No, I’ll put it another way: would you want your children to be involved in film?
"If they were like I was. I did what I wanted, and I think that’s the most important thing. If you feel you want to do this you just do it. You have to take the risk, otherwise you would be unhappy. And I was happy, I was doing what I wanted. So if they had the same feeling or the same passion as I did then that’s fine for me, as a parent, to have children who know what they want."
You might be most successful as an actress, but you’ve got all sorts of artistic pursuits. Which of them is the most personally rewarding for you?
"I think it’s acting, I think it’s acting."
Not painting cows?
[laughs] "No, no, no. It’s the things I love to do because they transform your creativity into something different than acting, I love them too.
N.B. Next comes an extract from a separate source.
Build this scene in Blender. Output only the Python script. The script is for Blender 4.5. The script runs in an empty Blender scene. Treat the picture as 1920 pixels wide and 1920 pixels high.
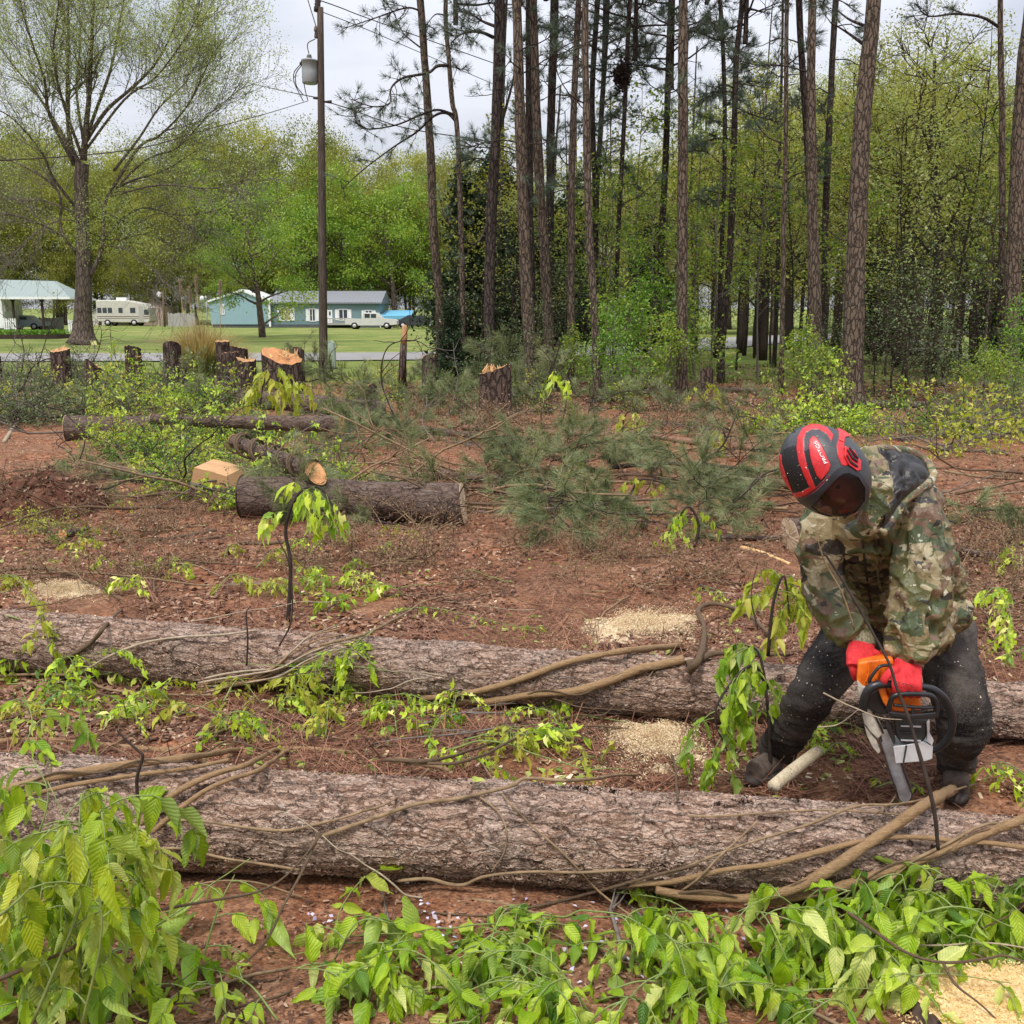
import bpy, math, random
import numpy as np
from mathutils import Vector, Matrix, Quaternion

SC = bpy.context.scene
COL = SC.collection
rng = np.random.default_rng(7)
random.seed(7)
R = math.radians

# ------------------------------------------------------------------ camera, light, exposure
CAMH = 1.85
TH = math.atan(360 / 1920)
cam_d = bpy.data.cameras.new('camera')
cam_d.sensor_width = 36; cam_d.lens = 36.0
cam_d.clip_start = 0.05; cam_d.clip_end = 3000
cam = bpy.data.objects.new('camera', cam_d); COL.objects.link(cam)
cam.location = (0, 0, CAMH); cam.rotation_euler = (math.pi / 2 - TH, 0, 0)
SC.camera = cam

SUN_EL, SUN_AZ = R(62), R(200)          # high soft sun behind thin cloud, from behind-left
wd = bpy.data.worlds.new('World'); SC.world = wd; wd.use_nodes = True
nt = wd.node_tree; nt.nodes.clear()
def _n(t, **k):
    n = nt.nodes.new(t)
    for a, b in k.items(): setattr(n, a, b)
    return n
sky = _n('ShaderNodeTexSky', sky_type='NISHITA', sun_disc=False, sun_elevation=SUN_EL, sun_rotation=SUN_AZ)
sky.air_density = 1.0; sky.dust_density = 3.0
tcw = _n('ShaderNodeTexCoord')
mpw = _n('ShaderNodeMapping'); mpw.inputs['Scale'].default_value = (1.0, 1.0, 3.2)
nzw = _n('ShaderNodeTexNoise'); nzw.inputs['Scale'].default_value = 2.2; nzw.inputs['Detail'].default_value = 5
nzw.inputs['Roughness'].default_value = 0.55
rpw = _n('ShaderNodeValToRGB')
rpw.color_ramp.elements[0].position = 0.38; rpw.color_ramp.elements[0].color = (2.85, 2.97, 3.35, 1)
rpw.color_ramp.elements[1].position = 0.58; rpw.color_ramp.elements[1].color = (4.2, 4.25, 4.55, 1)
mxw = _n('ShaderNodeMixRGB'); mxw.inputs[0].default_value = 0.86
bgw = _n('ShaderNodeBackground'); bgw.inputs['Strength'].default_value = 0.10
ow = _n('ShaderNodeOutputWorld')
L = nt.links.new
L(tcw.outputs['Generated'], mpw.inputs[0]); L(mpw.outputs[0], nzw.inputs['Vector']); L(nzw.outputs[0], rpw.inputs[0])
L(sky.outputs[0], mxw.inputs[1]); L(rpw.outputs[0], mxw.inputs[2]); sxw = _n('ShaderNodeSeparateXYZ'); L(tcw.outputs['Generated'], sxw.inputs[0])
def _m(op, a, b):
    x = _n('ShaderNodeMath', operation=op)
    for i_, v_ in ((0, a), (1, b)):
        if isinstance(v_, (int, float)): x.inputs[i_].default_value = v_
        else: L(v_, x.inputs[i_])
    return x.outputs[0]
zen = _m('ADD', _m('MULTIPLY', _m('POWER', _m('MAXIMUM', sxw.outputs[2], 0.0), 1.4), 1.7), 1.0)   # overcast sky: zenith about three times the horizon
vmw = _n('ShaderNodeVectorMath', operation='SCALE'); L(mxw.outputs[0], vmw.inputs[0]); L(zen, vmw.inputs['Scale'])
L(vmw.outputs[0], bgw.inputs[0]); L(bgw.outputs[0], ow.inputs[0])

sun_d = bpy.data.lights.new('sun', 'SUN'); sun_d.energy = 1.5; sun_d.angle = R(10); sun_d.color = (1.0, 0.96, 0.90)
sun = bpy.data.objects.new('sun', sun_d); COL.objects.link(sun)
sun.rotation_euler = (R(90) - SUN_EL, 0, R(-20))
SC.view_settings.view_transform = 'Standard'; SC.view_settings.look = 'None'
SC.view_settings.exposure = 0.90; SC.view_settings.gamma = 1.0
SC.cycles.max_bounces = 6; SC.cycles.diffuse_bounces = 3; SC.cycles.transmission_bounces = 4
SC.cycles.transparent_max_bounces = 8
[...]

Now I’m doing clothes, I’m going to have my own collection, and that’s also wonderful, because you feel something, you watch things, you see colours, you feel emotions, but you transform it into a t-shirt or something. For me it’s a very wonderful experience because when you do movies you’re working with emotions, you can’t touch it, you just give it away and then that’s it. But in this I can do things that are tangible, you know, so that’s also wonderful for me. But acting I think is the most important for, I don’t know, my soul and my emotional growth. But also I’m writing, so I think maybe I’m going to transform my creativity into something else. Maybe I’ll slowly fade away as an actress and do something else, because I’m not really fixed on it. But still, it’s the thing that I love the most."So could you imagine that in 20 years you would be better known as a writer or a fashion designer than as an actress?
"That would be wonderful... that would be wonderful. That would be like having two or three more lives. Because, you know, once you’re known as an actress maybe it’s time to leave it and do something else. I’m very open to anything that life brings. Maybe that’s my biggest problem."